Ivory Tower Weighs In on Jewish Study Halls

Court filings show a battle brewing between different departments at Columbia University with regard to new regulations on New York’s yeshivas.

AP/Mark Lennihan, file
The Young Israel of Flatbush yeshiva at Brooklyn, New York, in 2018. AP/Mark Lennihan, file

At Brooklyn, Albany, and Morningside Heights, a clash is brewing between opponents of and supporters of the rights of yeshivas to educate children in accordance with what many Orthodox Jews see as the dictates of their faith.

In a lawsuit currently pending before the state supreme court, Columbia University affiliates are weighing in on the fight for New York’s yeshivas.

The education department recently announced new regulations that would subject yeshivas to review by local school districts to determine whether the Jewish schools are meeting standards of “substantial equivalence” to their public school counterparts. 

The regulations would diminish the autonomy of yeshivas, giving curricular and faculty hiring oversight to local public school authorities.

In response, the Agudath Israel of America, alongside five New York yeshivas and several other Jewish education advocacy groups, filed suit against the New York State Education Department. The suit is drawing more attention — and more amicus briefings — than a suit at the trial level ordinarily receives.

A think tank at Columbia’s Teachers College, the Center for Educational Equity, has filed an amicus brief in support of the defendants. The author of the brief,  Michael Rebell, questions whether yeshivas are preparing students to become “capable citizens” without substantial equivalence regulations.  

Mr. Rebell, the executive director of the center, was the co-counsel for the plaintiffs in a 2003 lawsuit that determined New York students have a constitutional right to a “sound basic education,” Campaign for Fiscal Equity v. State of New York. The ruling, which challenged the funding formula for New York’s public schools, set a precedent that is often cited along with the substantial equivalence law for regulating yeshivas.

According to the ruling in Campaign for Fiscal Equity, the state has an obligation to guarantee students “the opportunity for a sound basic education” that will allow them to “function productively as civic participants capable of voting and serving on a jury.”

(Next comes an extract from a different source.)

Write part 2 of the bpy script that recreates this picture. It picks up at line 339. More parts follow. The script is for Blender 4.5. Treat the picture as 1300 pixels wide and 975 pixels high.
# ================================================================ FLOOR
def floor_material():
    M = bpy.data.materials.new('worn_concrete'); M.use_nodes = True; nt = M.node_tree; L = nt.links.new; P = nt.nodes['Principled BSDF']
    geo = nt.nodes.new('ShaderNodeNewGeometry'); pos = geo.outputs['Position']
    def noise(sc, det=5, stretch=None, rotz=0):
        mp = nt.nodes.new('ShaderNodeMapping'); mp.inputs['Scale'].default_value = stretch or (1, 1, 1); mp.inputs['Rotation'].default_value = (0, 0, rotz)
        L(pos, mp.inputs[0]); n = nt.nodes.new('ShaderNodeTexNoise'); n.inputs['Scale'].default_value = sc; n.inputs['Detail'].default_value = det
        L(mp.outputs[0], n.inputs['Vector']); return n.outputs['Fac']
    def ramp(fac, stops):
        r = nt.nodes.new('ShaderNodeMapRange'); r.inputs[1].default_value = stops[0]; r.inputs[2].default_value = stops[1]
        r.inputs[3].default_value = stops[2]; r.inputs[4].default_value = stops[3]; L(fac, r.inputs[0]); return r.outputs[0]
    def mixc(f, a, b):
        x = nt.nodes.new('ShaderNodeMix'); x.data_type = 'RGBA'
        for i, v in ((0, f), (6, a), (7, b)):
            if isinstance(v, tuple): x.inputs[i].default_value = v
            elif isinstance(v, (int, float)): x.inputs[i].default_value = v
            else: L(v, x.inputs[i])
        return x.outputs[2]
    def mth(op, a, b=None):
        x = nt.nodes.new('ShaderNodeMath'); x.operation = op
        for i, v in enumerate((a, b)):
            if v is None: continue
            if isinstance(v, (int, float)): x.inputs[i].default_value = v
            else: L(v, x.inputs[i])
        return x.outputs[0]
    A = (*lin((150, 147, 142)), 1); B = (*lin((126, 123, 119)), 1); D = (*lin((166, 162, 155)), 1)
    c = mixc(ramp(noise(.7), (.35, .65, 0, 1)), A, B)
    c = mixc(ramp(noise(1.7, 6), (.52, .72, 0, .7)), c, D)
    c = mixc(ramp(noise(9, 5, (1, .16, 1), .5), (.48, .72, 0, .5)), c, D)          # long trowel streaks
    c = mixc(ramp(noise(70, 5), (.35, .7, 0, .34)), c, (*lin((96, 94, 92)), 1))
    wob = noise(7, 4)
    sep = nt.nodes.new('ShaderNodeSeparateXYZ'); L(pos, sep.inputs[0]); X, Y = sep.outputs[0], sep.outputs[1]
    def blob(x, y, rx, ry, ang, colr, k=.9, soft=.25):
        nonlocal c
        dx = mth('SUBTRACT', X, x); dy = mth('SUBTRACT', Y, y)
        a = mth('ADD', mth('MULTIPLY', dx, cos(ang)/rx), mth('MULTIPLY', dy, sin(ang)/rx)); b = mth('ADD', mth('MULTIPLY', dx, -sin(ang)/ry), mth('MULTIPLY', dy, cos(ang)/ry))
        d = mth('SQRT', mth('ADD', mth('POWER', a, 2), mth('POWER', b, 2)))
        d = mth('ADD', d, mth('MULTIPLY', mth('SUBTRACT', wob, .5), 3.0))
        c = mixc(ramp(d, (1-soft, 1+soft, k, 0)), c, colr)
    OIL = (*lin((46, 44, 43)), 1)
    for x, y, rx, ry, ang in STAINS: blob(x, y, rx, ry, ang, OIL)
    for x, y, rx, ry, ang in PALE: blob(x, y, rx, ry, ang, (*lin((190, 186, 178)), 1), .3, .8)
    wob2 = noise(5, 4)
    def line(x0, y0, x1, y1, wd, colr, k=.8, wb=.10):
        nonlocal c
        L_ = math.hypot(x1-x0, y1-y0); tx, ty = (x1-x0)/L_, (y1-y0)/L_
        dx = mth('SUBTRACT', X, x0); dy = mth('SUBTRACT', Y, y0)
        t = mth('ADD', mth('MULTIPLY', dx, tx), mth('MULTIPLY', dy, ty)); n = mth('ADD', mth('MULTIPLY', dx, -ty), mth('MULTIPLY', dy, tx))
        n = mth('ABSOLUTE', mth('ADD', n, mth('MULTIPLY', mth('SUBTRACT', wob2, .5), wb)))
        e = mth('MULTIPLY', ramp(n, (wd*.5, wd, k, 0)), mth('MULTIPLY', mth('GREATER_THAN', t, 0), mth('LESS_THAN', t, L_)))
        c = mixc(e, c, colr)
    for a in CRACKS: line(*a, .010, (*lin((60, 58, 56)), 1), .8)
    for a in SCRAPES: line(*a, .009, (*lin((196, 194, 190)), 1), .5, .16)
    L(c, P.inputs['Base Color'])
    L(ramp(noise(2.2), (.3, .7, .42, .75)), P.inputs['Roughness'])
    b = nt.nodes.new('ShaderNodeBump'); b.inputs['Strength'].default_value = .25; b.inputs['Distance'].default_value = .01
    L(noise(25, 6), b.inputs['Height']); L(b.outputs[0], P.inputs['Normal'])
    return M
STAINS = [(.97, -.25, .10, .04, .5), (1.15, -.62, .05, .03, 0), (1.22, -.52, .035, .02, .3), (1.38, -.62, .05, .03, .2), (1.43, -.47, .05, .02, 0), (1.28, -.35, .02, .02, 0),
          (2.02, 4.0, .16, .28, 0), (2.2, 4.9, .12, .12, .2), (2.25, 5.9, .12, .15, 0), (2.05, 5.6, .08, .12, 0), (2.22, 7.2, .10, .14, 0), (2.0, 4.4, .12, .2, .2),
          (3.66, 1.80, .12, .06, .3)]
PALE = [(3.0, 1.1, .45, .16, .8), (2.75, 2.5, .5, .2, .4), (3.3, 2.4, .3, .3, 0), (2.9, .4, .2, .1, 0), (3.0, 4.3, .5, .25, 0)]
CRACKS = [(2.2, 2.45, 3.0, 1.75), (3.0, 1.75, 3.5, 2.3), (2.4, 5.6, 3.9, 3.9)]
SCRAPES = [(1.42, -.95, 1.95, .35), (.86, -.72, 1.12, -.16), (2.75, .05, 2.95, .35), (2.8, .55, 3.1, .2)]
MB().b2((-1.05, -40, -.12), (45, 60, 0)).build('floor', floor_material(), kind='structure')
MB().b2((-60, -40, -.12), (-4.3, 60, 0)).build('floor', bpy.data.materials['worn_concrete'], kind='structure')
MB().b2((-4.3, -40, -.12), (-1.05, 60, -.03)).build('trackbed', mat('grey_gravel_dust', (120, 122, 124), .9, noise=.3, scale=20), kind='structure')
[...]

Mr. Rebell argues that the state is failing to meet this obligation if it does not increase civics and secular education in Jewish schools. Citing recent New York Times articles, he says that many yeshivas “fail to provide their students with even the most basic knowledge, skills, experiences and democratic values needed for meaningful civic participation.”

Mr. Rebell admits that chasidic communities have “high voting rates” but says in a footnote that they “vote without exercising independent decision making” — often basing their votes on the advice of communal leaders.

Meanwhile, in a newly filed affidavit, a former dean of Columbia Business School is arguing in defense of the yeshivas against pro-regulation activists who purport to understand what happens within the walls of the schools.

A professor and division chairwoman at Columbia, Awi Federgruen, questions the methodology by which the New York State education department came to arrive at the new regulations.

Mr. Federgruen’s primary concern in his affidavit is a report by Young Advocates for Fair Education, which the state’s education commissioner, Betty Rosa, refers to in her affidavit as justification for the regulations. The report, Mr. Federgruen, says “suffers from several fatal methodological infirmities” and should not be relied upon. The report claims to share information about the amount of secular education in various yeshivas and satisfaction from alumni and parents at the schools.

The survey, which was distributed on social media, garnered fewer than 44 relevant responses. Mr. Federgruen contends the yeshivas in question collectively educate more than 57,000 annually — so the number is “clearly insufficient to be representatives.”

Mr. Federgruen also says the survey is “radically biased” based on its distribution strategy — which consisted of Yaffed’s network sharing the link on social media. “YAFFED oversampled those likely to agree with its worldview, and excluded the vast majority of Hasidic Yeshiva graduates and alumni,” Mr. Federgruen writes.

He also challenges Yaffed’s data on the causal relationship between poverty and poor education in chasidic communities. Relying on Census data, Mr. Federgruen argues that, per household, yeshiva graduates earn equal to or slightly above the average American household.

Mr. Federgruen finally questions whether yeshivas are a “burden on taxpayers” due to the Title I, II, and III funding they receive. Given the per-pupil cost of New York public schools, Mr. Federgruen estimates that yeshivas save New York taxpayers more than $5 billion annually.

A date for the trial has not yet been set. In 2019, a similar attempt to further regulate yeshivas was overruled at the trial level.